— BEGIN —
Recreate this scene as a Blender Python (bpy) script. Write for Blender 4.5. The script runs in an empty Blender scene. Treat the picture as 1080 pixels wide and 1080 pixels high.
— END —
— BEGIN —
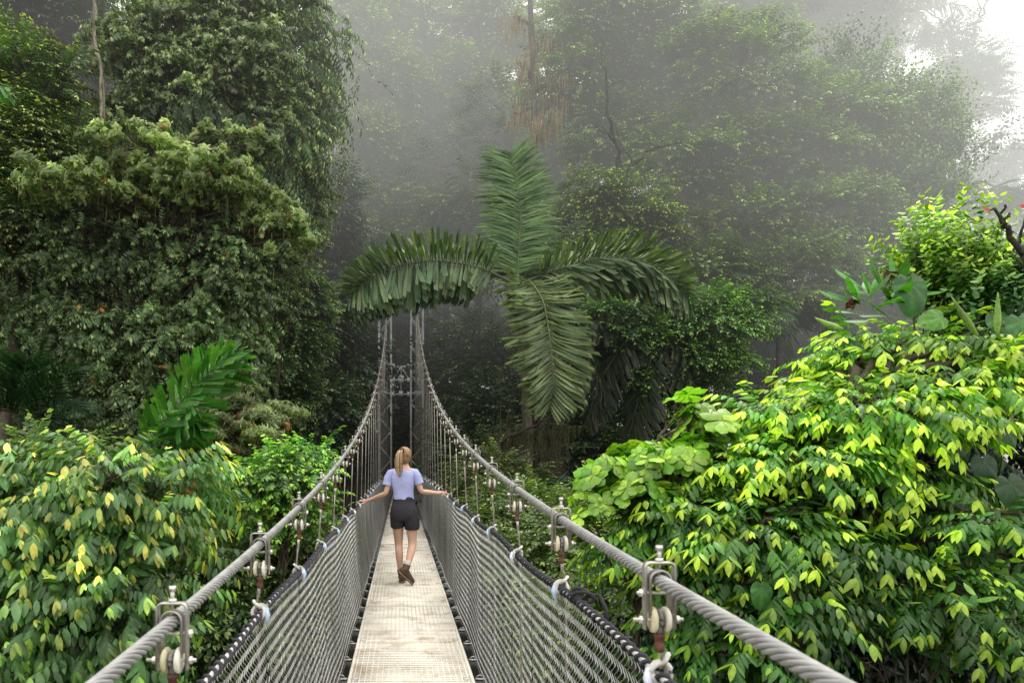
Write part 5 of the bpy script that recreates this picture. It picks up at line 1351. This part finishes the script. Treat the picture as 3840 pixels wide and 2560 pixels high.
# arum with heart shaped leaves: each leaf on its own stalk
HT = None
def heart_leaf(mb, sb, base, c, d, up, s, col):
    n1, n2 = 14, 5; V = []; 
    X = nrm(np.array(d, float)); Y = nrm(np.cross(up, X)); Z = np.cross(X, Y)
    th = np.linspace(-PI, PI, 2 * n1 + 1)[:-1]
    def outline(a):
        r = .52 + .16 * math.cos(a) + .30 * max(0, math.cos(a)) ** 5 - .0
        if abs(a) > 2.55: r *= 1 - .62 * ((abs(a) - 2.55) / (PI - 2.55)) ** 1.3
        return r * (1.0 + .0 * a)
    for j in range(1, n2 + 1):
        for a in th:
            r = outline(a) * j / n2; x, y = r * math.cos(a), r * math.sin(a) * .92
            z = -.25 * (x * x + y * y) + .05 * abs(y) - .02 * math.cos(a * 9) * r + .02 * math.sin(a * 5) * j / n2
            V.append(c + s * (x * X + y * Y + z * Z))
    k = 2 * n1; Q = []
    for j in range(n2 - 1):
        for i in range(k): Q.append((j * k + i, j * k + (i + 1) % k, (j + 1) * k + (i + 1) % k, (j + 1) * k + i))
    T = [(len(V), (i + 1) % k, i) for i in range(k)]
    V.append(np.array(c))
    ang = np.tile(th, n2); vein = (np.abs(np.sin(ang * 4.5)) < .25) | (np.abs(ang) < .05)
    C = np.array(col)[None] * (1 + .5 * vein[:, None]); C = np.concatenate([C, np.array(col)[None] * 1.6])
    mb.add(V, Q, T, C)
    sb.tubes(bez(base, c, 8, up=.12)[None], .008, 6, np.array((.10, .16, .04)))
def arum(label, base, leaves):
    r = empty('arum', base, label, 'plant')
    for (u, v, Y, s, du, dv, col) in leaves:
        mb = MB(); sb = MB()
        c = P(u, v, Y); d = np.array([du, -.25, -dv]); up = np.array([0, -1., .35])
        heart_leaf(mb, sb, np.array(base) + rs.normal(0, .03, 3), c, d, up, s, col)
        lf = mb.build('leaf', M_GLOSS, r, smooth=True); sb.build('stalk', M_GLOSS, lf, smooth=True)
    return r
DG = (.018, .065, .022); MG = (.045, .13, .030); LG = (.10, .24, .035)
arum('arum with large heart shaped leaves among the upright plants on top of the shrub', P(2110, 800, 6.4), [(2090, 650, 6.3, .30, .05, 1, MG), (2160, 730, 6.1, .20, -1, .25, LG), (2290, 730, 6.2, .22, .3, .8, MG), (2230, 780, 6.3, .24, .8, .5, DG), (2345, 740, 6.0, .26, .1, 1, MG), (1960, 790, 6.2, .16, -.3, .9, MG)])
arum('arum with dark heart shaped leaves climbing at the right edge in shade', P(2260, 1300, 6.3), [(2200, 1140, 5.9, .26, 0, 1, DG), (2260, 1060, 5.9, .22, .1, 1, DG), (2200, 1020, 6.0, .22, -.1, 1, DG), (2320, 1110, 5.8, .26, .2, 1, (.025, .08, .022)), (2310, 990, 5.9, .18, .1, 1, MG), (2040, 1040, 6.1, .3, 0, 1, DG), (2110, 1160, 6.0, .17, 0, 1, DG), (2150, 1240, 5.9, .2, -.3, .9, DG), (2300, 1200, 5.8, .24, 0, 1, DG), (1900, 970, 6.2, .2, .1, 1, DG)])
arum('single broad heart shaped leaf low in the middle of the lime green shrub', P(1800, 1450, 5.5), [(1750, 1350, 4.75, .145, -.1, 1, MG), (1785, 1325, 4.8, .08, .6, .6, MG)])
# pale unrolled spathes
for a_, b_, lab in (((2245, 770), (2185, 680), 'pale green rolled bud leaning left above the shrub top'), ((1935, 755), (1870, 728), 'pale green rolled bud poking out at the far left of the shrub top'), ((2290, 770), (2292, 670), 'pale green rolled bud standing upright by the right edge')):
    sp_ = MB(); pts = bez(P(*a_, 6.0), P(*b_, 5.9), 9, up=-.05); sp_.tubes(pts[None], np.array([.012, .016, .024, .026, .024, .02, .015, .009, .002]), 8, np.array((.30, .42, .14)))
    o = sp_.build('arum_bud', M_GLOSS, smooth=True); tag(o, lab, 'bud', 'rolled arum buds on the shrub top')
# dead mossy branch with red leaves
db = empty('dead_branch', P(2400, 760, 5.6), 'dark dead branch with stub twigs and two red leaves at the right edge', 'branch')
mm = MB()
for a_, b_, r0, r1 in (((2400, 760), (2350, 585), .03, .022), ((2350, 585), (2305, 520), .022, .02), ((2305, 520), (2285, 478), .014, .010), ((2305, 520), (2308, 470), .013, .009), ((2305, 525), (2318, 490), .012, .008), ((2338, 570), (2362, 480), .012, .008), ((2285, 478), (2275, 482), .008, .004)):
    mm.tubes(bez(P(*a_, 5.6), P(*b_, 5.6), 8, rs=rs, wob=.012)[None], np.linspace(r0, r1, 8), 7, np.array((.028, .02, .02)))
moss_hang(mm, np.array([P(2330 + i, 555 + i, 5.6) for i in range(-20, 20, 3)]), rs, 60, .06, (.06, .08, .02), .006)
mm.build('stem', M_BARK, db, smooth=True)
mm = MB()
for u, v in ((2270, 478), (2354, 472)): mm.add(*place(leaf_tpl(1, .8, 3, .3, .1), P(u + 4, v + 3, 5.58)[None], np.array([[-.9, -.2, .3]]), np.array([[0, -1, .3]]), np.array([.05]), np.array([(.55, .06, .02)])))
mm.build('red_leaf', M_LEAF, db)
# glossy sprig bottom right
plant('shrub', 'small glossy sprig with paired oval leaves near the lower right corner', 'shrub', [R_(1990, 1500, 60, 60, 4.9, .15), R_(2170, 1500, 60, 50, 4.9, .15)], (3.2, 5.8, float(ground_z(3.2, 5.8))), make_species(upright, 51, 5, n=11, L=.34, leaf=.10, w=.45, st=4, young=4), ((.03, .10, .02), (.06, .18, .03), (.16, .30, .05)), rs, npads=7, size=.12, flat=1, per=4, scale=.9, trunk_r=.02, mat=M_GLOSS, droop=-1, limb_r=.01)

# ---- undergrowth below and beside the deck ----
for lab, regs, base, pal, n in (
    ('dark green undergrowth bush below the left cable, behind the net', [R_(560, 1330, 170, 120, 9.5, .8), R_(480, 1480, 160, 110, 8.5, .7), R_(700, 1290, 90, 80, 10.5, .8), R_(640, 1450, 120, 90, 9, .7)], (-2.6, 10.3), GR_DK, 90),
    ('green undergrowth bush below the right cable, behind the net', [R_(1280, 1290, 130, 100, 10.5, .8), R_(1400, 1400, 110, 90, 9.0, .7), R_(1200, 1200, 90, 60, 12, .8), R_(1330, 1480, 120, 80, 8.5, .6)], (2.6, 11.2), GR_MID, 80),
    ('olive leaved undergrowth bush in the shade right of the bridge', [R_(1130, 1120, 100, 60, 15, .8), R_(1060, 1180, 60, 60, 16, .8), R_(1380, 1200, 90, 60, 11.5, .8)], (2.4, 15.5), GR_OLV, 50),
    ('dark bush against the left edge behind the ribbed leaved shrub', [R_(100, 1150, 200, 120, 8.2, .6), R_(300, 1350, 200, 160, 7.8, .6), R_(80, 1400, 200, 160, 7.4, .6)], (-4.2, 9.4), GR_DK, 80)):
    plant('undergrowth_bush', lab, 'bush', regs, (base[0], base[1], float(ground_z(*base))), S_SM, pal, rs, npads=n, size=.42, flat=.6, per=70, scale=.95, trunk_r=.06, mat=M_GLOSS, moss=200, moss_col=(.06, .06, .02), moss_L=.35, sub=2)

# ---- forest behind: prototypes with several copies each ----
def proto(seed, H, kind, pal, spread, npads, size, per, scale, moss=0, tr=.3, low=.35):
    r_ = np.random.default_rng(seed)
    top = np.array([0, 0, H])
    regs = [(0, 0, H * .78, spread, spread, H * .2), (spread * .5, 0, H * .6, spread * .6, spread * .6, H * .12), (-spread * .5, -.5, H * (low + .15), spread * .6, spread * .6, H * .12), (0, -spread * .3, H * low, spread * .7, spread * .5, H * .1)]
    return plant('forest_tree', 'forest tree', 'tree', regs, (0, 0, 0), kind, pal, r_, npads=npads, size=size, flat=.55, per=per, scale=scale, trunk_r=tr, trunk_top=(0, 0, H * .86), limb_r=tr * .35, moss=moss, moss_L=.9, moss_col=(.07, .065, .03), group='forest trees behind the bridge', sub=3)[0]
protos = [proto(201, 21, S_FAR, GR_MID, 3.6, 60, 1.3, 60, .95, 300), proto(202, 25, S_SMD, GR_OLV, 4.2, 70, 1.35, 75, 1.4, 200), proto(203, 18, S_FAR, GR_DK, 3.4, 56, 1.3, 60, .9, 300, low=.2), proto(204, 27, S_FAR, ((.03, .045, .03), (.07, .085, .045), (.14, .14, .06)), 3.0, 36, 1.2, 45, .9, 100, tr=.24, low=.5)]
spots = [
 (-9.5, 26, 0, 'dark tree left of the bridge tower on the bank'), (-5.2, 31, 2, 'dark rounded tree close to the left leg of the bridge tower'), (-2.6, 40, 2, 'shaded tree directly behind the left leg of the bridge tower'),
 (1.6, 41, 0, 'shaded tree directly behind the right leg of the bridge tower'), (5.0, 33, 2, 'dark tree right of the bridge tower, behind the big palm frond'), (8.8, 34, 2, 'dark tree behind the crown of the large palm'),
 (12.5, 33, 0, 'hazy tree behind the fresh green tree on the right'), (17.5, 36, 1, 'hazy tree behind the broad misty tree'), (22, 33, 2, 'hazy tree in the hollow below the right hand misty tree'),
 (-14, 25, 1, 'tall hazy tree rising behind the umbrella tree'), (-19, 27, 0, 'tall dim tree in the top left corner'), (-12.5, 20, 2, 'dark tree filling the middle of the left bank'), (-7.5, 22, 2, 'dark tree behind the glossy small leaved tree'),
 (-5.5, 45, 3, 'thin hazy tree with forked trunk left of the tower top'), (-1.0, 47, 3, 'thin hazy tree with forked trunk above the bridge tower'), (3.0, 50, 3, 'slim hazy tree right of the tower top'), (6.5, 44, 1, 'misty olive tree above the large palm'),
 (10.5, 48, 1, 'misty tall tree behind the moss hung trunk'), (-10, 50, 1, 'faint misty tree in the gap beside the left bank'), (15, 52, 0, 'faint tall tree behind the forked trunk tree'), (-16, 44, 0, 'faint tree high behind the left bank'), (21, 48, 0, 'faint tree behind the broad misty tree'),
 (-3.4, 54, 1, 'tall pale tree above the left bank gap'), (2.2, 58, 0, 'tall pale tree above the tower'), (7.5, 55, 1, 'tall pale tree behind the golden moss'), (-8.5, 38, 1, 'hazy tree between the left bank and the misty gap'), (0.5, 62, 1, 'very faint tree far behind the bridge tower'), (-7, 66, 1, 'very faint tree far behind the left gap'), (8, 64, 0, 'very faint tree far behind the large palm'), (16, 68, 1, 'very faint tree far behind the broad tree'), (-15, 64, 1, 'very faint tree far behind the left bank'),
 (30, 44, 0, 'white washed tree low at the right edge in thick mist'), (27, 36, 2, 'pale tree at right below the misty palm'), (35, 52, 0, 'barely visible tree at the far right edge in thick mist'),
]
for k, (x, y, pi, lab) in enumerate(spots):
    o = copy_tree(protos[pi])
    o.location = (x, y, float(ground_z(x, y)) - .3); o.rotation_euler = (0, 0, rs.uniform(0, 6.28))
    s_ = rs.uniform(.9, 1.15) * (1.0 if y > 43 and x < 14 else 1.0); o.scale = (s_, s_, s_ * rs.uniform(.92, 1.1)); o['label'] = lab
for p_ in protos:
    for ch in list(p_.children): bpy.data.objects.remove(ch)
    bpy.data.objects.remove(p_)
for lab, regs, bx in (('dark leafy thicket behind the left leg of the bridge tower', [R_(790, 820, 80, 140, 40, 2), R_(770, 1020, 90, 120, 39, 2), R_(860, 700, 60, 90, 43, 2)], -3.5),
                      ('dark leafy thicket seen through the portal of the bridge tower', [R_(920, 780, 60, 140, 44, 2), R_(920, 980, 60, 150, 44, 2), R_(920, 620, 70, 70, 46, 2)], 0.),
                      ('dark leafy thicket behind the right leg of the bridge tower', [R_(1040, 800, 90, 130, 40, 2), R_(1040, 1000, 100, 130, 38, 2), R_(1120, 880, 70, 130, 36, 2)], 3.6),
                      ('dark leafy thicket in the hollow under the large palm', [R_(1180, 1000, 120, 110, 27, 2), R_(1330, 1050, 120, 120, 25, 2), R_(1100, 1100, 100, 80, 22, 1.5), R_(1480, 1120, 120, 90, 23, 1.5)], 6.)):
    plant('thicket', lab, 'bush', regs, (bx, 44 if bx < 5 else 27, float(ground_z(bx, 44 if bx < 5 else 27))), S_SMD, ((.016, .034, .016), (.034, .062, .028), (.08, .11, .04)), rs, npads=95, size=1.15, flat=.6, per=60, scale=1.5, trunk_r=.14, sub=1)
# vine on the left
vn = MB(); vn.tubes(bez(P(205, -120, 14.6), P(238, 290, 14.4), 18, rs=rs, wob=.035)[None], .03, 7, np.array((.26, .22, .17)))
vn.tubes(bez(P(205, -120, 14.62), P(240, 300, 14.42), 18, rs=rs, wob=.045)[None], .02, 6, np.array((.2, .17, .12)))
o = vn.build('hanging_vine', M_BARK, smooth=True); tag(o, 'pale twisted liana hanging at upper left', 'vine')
— END —
Direction: Search the records for the word "wide". Copy every line that has it.

Exercise result:
Recreate this scene as a Blender Python (bpy) script. Write for Blender 4.5. The script runs in an empty Blender scene. Treat the picture as 1080 pixels wide and 1080 pixels high.
Write part 5 of the bpy script that recreates this picture. It picks up at line 1351. This part finishes the script. Treat the picture as 3840 pixels wide and 2560 pixels high.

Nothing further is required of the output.